## [Problem description]
Find each line with "Blender" and copy it.

## [Records supplied]
◆ ◆ ◆ ◆ ◆ ◆ ◆

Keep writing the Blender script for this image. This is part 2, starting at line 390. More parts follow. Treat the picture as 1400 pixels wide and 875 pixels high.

◆ ◆ ◆ ◆ ◆ ◆ ◆

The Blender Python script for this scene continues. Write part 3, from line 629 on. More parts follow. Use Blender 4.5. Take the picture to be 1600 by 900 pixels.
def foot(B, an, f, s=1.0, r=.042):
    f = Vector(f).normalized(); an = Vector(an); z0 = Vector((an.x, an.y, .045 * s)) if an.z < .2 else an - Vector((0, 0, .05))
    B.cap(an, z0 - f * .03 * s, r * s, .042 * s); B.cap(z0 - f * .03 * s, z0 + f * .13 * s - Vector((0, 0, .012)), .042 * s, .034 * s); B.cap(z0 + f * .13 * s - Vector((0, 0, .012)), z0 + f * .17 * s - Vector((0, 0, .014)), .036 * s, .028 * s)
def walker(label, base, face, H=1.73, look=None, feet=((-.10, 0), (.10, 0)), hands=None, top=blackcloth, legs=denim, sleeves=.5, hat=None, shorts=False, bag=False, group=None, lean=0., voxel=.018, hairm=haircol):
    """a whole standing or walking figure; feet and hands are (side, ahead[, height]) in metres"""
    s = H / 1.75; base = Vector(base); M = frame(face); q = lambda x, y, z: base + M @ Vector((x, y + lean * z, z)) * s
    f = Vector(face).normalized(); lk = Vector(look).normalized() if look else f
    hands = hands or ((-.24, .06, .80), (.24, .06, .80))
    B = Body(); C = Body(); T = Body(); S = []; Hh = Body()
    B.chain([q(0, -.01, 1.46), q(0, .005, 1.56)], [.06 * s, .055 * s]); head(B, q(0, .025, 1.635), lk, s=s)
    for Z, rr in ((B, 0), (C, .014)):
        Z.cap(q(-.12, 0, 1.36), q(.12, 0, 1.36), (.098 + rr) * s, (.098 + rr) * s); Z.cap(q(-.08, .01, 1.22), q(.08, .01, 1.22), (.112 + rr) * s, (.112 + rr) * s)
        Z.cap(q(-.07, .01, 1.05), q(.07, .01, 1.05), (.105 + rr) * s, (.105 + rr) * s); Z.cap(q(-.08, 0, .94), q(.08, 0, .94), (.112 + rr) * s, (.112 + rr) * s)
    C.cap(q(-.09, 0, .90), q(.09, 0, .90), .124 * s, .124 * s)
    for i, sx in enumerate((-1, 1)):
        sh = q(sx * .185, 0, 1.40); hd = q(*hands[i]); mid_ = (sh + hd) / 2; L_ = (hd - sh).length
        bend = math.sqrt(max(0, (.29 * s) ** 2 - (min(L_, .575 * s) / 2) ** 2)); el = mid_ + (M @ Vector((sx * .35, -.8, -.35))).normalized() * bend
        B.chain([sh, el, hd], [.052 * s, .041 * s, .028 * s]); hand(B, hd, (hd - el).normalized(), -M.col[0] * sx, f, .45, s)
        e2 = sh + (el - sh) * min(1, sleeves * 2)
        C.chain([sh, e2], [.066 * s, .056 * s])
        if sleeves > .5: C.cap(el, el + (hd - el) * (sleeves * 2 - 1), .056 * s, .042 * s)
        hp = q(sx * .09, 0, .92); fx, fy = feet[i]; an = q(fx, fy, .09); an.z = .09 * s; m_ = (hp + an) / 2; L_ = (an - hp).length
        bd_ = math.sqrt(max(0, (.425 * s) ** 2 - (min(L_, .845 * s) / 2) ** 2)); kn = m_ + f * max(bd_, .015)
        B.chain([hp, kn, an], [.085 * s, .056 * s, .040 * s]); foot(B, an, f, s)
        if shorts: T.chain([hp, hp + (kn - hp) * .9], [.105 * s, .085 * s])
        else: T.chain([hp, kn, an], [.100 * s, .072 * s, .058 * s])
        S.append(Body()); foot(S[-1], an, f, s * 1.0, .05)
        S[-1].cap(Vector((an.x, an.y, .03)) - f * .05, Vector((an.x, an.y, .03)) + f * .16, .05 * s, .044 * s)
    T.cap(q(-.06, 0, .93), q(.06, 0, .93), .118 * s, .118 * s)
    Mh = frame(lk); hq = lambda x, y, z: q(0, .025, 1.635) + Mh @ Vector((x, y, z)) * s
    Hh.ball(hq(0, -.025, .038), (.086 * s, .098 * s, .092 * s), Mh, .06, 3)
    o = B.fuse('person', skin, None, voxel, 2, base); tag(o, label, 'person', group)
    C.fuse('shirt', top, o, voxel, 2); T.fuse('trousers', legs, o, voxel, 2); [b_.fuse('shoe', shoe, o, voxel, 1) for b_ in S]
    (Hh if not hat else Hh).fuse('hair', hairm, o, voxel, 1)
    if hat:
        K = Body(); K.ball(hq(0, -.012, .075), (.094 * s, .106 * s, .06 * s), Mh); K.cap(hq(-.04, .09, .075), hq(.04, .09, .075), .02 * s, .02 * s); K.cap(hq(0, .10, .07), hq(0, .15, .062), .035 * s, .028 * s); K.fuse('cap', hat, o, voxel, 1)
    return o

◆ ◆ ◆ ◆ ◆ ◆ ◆

## [Result of the task]
Keep writing the Blender script for this image. This is part 2, starting at line 390. More parts follow. Treat the picture as 1400 pixels wide and 875 pixels high.
The Blender Python script for this scene continues. Write part 3, from line 629 on. More parts follow. Use Blender 4.5. Take the picture to be 1600 by 900 pixels.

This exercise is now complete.